The film’s climax takes place at the lodge, where the other Clark Investment board members – George Adams (George Kirby), William Howard (Gene Stutemoth, who unsurprisingly later shortened his last name to just “Roth”), Kennedy (Forrest Tucker), Haskins (PRC “regular” I. Stanford Jolley), and Stanton (Juan de la Cruz). From the moment we hear Stanton’s thickly accented voice (which actually sounds German despite the actor’s Hispanic name), we’re sure he’ll turn out to be the killer, and he duly does so. The title of Shake Hands with Murder appears to come from an ingenious trap in the lodge’s living room set to go off whenever anyone tries to open the secret panel behind which the stolen bonds (ya remember the stolen bonds?) are stashed. A life-sized suit of medieval armor is attached to a wire that fires a gun at anyone who tries to open the doors to the panel.
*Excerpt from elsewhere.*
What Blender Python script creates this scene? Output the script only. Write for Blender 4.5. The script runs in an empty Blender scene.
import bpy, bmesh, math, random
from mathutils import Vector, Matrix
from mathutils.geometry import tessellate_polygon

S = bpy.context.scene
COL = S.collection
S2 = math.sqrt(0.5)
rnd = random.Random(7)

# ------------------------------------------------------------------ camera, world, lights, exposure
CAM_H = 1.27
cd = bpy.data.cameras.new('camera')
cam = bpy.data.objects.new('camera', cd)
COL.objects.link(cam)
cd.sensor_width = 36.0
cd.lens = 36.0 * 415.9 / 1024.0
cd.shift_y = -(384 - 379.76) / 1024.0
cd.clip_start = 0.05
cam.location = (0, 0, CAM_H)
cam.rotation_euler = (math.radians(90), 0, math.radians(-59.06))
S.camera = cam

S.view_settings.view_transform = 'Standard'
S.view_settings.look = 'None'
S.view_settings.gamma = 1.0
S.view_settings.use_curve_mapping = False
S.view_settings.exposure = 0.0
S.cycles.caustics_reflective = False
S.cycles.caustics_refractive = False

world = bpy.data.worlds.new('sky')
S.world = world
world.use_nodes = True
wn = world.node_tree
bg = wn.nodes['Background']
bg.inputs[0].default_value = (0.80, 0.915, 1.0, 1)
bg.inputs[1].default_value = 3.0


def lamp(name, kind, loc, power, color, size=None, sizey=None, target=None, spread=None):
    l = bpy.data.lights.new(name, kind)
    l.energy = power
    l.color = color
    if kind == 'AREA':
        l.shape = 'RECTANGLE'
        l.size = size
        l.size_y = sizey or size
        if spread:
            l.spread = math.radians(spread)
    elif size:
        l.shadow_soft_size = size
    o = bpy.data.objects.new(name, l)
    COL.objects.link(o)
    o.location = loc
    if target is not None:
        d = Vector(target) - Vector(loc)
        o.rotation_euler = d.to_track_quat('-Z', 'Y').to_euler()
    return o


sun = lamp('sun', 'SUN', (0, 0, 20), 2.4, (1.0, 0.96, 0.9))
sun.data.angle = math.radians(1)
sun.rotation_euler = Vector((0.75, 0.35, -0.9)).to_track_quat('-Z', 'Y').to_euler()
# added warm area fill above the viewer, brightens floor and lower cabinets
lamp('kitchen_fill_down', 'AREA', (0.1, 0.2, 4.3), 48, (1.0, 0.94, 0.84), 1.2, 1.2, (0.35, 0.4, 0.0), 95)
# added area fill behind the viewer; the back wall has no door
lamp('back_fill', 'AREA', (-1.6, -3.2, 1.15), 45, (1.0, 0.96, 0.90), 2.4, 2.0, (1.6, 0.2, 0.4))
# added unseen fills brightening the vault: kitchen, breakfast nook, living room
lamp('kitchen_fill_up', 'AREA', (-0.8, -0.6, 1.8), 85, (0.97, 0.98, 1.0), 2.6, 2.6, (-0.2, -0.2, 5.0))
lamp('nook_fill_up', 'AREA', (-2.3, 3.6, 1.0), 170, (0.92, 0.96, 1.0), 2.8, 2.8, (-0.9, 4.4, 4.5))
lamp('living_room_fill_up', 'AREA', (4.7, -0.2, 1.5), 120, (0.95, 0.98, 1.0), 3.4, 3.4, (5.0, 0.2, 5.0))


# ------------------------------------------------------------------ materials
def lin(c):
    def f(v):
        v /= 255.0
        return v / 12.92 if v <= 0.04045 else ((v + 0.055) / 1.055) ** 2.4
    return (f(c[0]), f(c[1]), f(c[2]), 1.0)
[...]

In the end it’s not clear whether Patsy pairs up with the well-to-do and now-exonerated Morgan or goes back to small-timer Eddie Jones (much like the ending of the 1933 film Mystery of the Wax Museum, in which Glenda Farrell’s reporter character helps exonerate a rich playboy but ends up marrying her editor, played by Frank McHugh – a terrible fate for an intelligent and attractive young woman), but overall Shake Hands with Murder is a delight, one of those diamonds in the rough we hope for when we scour through the surviving output of Hollywood’s Poverty Row studios looking for just such gems as this!